La coalition tchadienne éveille la conscience des acteurs impliqués dans la transparence, informe la population sur la gestion des ressources et mobilise des associations, des réseaux pétrole et des populations. Elle joue l’interface entre les populations, les pouvoirs publics et les IE en matière de transparence. La grande réussite de la coalition est la campagne qui a conduit à l’adhésion du Tchad en 2007
L’implication consciente et responsable des membres de la coalition dans les différents organes de gouvernance de l’ITIE Tchad a contribué à l’acceptation du Tchad comme pays candidat le 16 Avril 2010 ; puis sa reconnaissance comme pays conforme le 14 octobre 2014. Il faut souligner que de plus en plus, les populations de sa zone d’intervention participent activement au suivi des dépenses publiques et défendent leurs intérêts à travers des structures locales solides.
Les bénéficiaires
Les bénéficiaires des actions de la coalition sont les groupes vulnérables, les élus locaux et les Autorités traditionnelles, administratives et militaires ; les institutions publiques et parapubliques ; les services déconcentrés de l’Etat ; les compagnies opérant dans les secteurs des IE.
La mission de la coalition se réalise parfois dans un contexte hostile tant du côté des populations manipulées que de certaines autorités portées par leurs seuls intérêts. Comme membre d’un orchestre, la coalition a joué sa partition. Elle a suscité le débat à différents niveaux y compris à la base. Grâce à l’ITIE qu’elle a soutenu, des informations conséquentes sont rendues disponibles et de plus en plus accessibles pour l’usage des différents acteurs.
Difficultés, défis et perspectives
Plusieurs acteurs sont supposés intervenir pour promouvoir la bonne gouvernance et une gestion responsable des revenus issus des IE. Malheureusement ces autres acteurs attendent beaucoup de la société civile qui semble être plus démunie, plus fragile.
De nombreuses initiatives sont lancées à travers le monde, notamment la loi américaine Dodd Frank dans sa section 1054 et les directives européennes et Canadiennes. Elles sont des opportunités offertes à tous pour demander des comptes et exiger une plus grande transparence tant du côté des gouvernants que des entreprises extractives cotées en bourses dans les grands pays.
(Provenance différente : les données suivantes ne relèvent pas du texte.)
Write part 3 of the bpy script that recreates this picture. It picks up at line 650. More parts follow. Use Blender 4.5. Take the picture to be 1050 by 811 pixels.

La faiblesse des moyens tant humains que financiers, à l’instar des autres coalitions francophones, est un vrai challenge pour la coalition tchadienne manque pour réaliser sa mission. Il faut relever aussi que les organisations membres privilégient d’abord leurs propres activités. Cela exige une nouvelle stratégie d’action et du courage de la part de ses membres.
Par Abbé Raymond Madjiro, Moraliste, Président du Copil.